⟨

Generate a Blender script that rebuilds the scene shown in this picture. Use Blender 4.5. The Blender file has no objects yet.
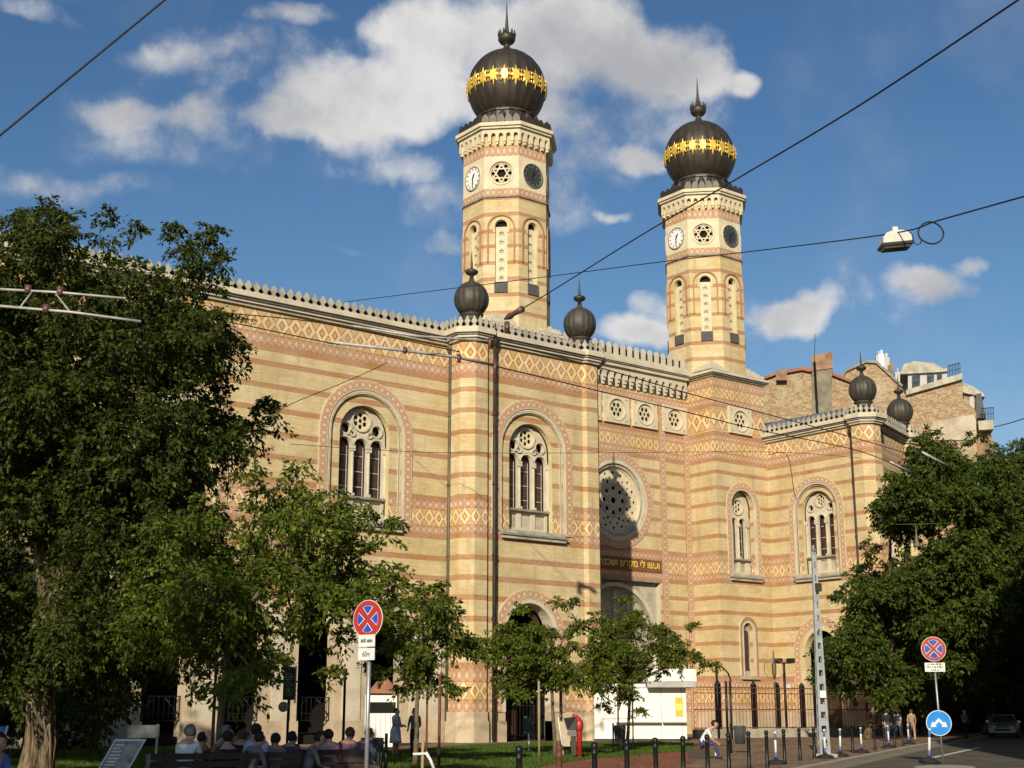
import bpy, bmesh, math, random
import numpy as np
from mathutils import Vector, Matrix
from mathutils.geometry import tessellate_polygon
random.seed(7); RNG = np.random.default_rng(11)
R = math.radians
sc = bpy.context.scene
COL = sc.collection
PI = math.pi

# ---------------------------------------------------------------- camera frame (used to lay the place out from measured sight lines)
FPX, EYE, TILT, AZ = 1350.0, 1.6, R(13.65), R(38.0)
SA, CA, ST, CT = math.sin(AZ), math.cos(AZ), math.sin(TILT), math.cos(TILT)
def ray(x, y):
    a = (x-512)/FPX; b = (384-y)/FPX
    F = CT-b*ST; z = ST+b*CT
    return F*SA+a*CA, F*CA-a*SA, z
def at(x, y, F):                 # point seen at (x, y), F metres ahead
    X, Y, Z = ray(x, y); k = F/(X*SA+Y*CA); return Vector((X*k, Y*k, EYE+Z*k))
def ground(x, y, z=0.0):
    X, Y, Z = ray(x, y); k = (z-EYE)/Z; return Vector((X*k, Y*k, z))
def on_y(x, y, Y0):
    X, Y, Z = ray(x, y); k = Y0/Y; return Vector((X*k, Y0, EYE+Z*k))
def stand(x, F):                 # ground point F metres ahead in the column x (x read at eye level)
    Rr = (x-512)/FPX*CT*F
    return Vector((F*SA+Rr*CA, F*CA-Rr*SA, 0))

# ---------------------------------------------------------------- objects
def tag(o, label=None, cat=None, group=None, kind=None):
    if label: o['label'] = label
    if cat: o['category'] = cat
    if group: o['group'] = group
    if kind: o['kind'] = kind
    return o
def empty(name, loc=(0, 0, 0), rz=0.0, label=None, cat=None, group=None):
    o = bpy.data.objects.new(name, None); COL.objects.link(o)
    o.location = loc; o.rotation_euler = (0, 0, rz); o.empty_display_size = .3
    return tag(o, label, cat, group)
def copy_tree(o, parent=None):
    c = o.copy(); COL.objects.link(c); c.parent = parent
    for ch in list(o.children): copy_tree(ch, c)
    return c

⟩

[WHAT TO WORK ON] Wherever "objects" shows up in a line, copy that line.

[FINISHED ANSWER]
Generate a Blender script that rebuilds the scene shown in this picture. Use Blender 4.5. The Blender file has no objects yet.
# ---------------------------------------------------------------- objects
    o = bpy.data.objects.new(name, None); COL.objects.link(o)
    c = o.copy(); COL.objects.link(c); c.parent = parent